Walau demikian, lembaga-lembaga kekuasaan negara masih saja kaku berkutat pada sistem dan tatanan birokrasinya yang usang. Meskipun berbagai peluang pernah hadir silih berganti. Mulai dari saat perekonomian kita yang dahulu sempat mewah: ketika minyak mentah yang disemburkan perut ibu pertiwi masih berlimpah ruah dengan harga pasaran yang tinggi.
Hingga kesempatan tak berhingga yang tersedia hari ini: untuk mengembangkan gagasan dan inovasi dengan memanfaatkan kemajuan teknologi digital yang ada.
Semua itu dengan mudah kita saksikan melalui drama kehadiran angkutan ojek online yang terakhir ini berkembang. Hal itu sesungguhnya salah satu bentuk persekutuan dari berbagai fenomena yang kita alami dan jelaskan tadi: ketidakmampuan negara menyelenggarakan hak konstitusional warga terhadap transportasi publik, keterpaksaan masyarakat memiliki dan menggunakan kendaraan pribadi terutama sepeda motor, lapangan kerja di lingkungan urban yang semakin sempit, dan kemajuan teknologi digital yang memotori Revolusi Industri 4.0.
+++
Mungkin lebih banyak permakluman yang bisa kita lakukan jika urusan fasilitas pedestrian masih tertangani dengan baik. Berjalan kaki semestinya kegiatan transportasi paling sederhana yang dilakukan siapapun.

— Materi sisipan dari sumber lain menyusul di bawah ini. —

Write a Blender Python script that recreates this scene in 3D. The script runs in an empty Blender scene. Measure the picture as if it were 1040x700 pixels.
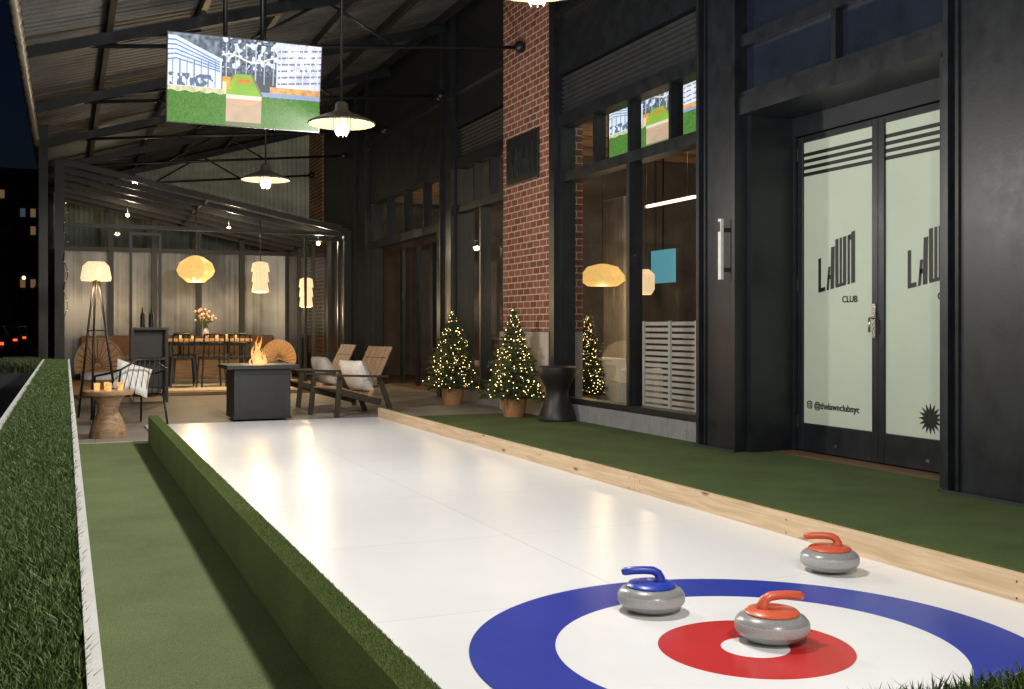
import bpy, bmesh, math, random
import numpy as np
from mathutils import Vector, Matrix
random.seed(7); np.random.seed(7)
scene=bpy.context.scene
H=1.25; TH=math.radians(22.95)

# ---------------------------------------------------------------- materials
def newmat(name):
    m=bpy.data.materials.new(name); m.use_nodes=True
    nt=m.node_tree; b=nt.nodes['Principled BSDF']; return m,nt,b
def N(nt,t,**kw):
    n=nt.nodes.new(t)
    for k,v in kw.items(): setattr(n,k,v)
    return n
def c4(c): return (c[0],c[1],c[2],1)
def coords(nt,scale=(1,1,1)):
    tc=N(nt,'ShaderNodeTexCoord'); mp=N(nt,'ShaderNodeMapping'); mp.inputs['Scale'].default_value=scale
    nt.links.new(tc.outputs['Object'],mp.inputs['Vector']); return mp.outputs['Vector']
def mat(name,col,rough=.6,metal=0,var=.25,scale=8,bump=0,bscale=60,stretch=(1,1,1),spec=.5,col2=None,rvar=0.0,coat=0,bdist=.003):
    m,nt,b=newmat(name); L=nt.links
    v=coords(nt,stretch)
    n=N(nt,'ShaderNodeTexNoise'); n.inputs['Scale'].default_value=scale; n.inputs['Detail'].default_value=6; n.inputs['Roughness'].default_value=.62
    L.new(v,n.inputs['Vector'])
    r=N(nt,'ShaderNodeValToRGB'); r.color_ramp.elements[0].position=.3; r.color_ramp.elements[1].position=.72
    a=[max(0,x*(1-var)) for x in col]; d=col2 if col2 else [x*(1+var) for x in col]
    r.color_ramp.elements[0].color=c4(a); r.color_ramp.elements[1].color=c4(d)
    L.new(n.outputs['Fac'],r.inputs['Fac']); L.new(r.outputs['Color'],b.inputs['Base Color'])
    b.inputs['Roughness'].default_value=rough; b.inputs['Metallic'].default_value=metal
    b.inputs['Specular IOR Level'].default_value=spec
    if coat: b.inputs['Coat Weight'].default_value=coat
    if rvar:
        mr=N(nt,'ShaderNodeMapRange'); mr.inputs['To Min'].default_value=max(.02,rough-rvar); mr.inputs['To Max'].default_value=rough+rvar
        L.new(n.outputs['Fac'],mr.inputs['Value']); L.new(mr.outputs['Result'],b.inputs['Roughness'])
    if bump:
        n2=N(nt,'ShaderNodeTexNoise'); n2.inputs['Scale'].default_value=bscale; n2.inputs['Detail'].default_value=4
        L.new(v,n2.inputs['Vector'])
        bp=N(nt,'ShaderNodeBump'); bp.inputs['Strength'].default_value=bump; bp.inputs['Distance'].default_value=bdist
        L.new(n2.outputs['Fac'],bp.inputs['Height']); L.new(bp.outputs['Normal'],b.inputs['Normal'])
    return m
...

Pelayanan angkutan umum sendiri mensyaratkan kemudahan, keamanan, dan kenyamanan fasilitas bagi para pejalan kaki untuk menuju maupun meninggalkan perhentian-perhentiannya. Tapi hal itu pun tak pernah ditangani dengan sungguh-sungguh. Lebih dikarenakan kesalahan orientasi yang terlalu menganak-emaskan pergerakan kendaraan, khususnya mobil.
Bayangkan saja, dari 6,3 juta meter panjang jalan Jakarta, fasilitas pedestrian yang tersedia hanya 8,6 persennya saja atau 543.000 meter (Statistik Transportasi DKI 2017).
Saya khawatir, almarhum Danarto menyeberangi jalan yang kemudian mencelakakan dirinya, tidak pada tempat yang memang tak pernah disediakan.
Selamat jalan, mas Danarto. Mudah-mudahan Indonesia bergegas mengambil hikmah dari "pelajaran" yang sangat mahal ini.